[Begin Data block]
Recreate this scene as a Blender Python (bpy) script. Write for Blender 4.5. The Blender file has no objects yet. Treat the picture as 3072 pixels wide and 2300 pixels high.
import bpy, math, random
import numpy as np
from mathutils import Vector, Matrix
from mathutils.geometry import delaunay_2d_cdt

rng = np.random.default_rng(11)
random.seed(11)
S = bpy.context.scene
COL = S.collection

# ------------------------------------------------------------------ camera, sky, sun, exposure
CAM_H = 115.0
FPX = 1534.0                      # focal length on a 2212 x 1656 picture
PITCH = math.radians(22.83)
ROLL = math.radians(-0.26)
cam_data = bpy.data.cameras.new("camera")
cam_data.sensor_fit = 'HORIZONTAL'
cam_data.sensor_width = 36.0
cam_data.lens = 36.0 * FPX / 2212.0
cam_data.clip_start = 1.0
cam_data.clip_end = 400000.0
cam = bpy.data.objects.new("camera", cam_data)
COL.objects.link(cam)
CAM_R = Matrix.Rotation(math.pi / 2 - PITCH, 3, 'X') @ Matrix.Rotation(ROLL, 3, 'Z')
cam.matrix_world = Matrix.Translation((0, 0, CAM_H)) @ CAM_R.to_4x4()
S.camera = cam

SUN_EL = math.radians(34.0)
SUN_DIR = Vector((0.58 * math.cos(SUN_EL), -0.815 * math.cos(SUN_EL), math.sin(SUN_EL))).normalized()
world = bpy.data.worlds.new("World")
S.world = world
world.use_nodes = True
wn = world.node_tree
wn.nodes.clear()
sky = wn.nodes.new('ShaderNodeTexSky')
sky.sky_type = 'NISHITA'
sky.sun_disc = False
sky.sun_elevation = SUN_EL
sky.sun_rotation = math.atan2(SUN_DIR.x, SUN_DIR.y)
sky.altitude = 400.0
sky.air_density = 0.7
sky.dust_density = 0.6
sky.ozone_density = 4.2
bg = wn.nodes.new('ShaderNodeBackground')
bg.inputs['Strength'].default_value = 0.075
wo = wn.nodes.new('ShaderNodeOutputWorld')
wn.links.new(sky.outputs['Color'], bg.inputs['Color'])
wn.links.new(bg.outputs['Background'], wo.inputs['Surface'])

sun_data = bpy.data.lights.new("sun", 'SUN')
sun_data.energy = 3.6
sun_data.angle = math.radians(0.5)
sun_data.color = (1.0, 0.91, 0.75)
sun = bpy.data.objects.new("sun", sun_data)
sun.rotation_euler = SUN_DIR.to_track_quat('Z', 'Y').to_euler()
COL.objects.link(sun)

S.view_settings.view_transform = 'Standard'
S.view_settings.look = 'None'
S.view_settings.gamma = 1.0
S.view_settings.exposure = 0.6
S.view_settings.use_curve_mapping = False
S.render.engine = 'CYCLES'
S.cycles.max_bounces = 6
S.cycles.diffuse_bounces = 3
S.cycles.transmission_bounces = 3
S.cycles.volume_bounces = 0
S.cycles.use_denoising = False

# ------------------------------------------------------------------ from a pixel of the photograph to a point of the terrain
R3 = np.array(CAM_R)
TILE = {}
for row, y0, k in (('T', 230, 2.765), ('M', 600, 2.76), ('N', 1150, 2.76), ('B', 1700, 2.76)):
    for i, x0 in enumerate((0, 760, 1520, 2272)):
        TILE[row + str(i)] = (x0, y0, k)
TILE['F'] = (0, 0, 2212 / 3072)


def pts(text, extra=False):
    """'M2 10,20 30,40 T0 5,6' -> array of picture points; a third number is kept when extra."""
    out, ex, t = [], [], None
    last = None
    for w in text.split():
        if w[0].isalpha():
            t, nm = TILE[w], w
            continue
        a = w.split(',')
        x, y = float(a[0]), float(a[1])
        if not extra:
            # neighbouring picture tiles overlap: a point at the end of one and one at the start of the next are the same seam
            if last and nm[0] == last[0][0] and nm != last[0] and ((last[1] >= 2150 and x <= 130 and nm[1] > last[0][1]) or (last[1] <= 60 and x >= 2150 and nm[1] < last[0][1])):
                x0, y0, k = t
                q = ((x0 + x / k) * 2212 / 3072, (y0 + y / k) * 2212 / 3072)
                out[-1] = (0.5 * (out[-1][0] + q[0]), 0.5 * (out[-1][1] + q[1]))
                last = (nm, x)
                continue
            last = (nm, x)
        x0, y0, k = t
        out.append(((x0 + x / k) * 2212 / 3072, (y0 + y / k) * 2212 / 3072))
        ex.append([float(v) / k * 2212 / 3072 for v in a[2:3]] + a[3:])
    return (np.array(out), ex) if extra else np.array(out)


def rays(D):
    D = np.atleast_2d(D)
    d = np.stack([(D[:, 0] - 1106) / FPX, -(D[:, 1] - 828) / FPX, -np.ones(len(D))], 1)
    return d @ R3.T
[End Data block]
Return a word-for-word copy of the lines from the beginning of the listing to the line holding "COL = S.collection", both kept.

Exercise output —
Recreate this scene as a Blender Python (bpy) script. Write for Blender 4.5. The Blender file has no objects yet. Treat the picture as 3072 pixels wide and 2300 pixels high.
import bpy, math, random
import numpy as np
from mathutils import Vector, Matrix
from mathutils.geometry import delaunay_2d_cdt

rng = np.random.default_rng(11)
random.seed(11)
S = bpy.context.scene
COL = S.collection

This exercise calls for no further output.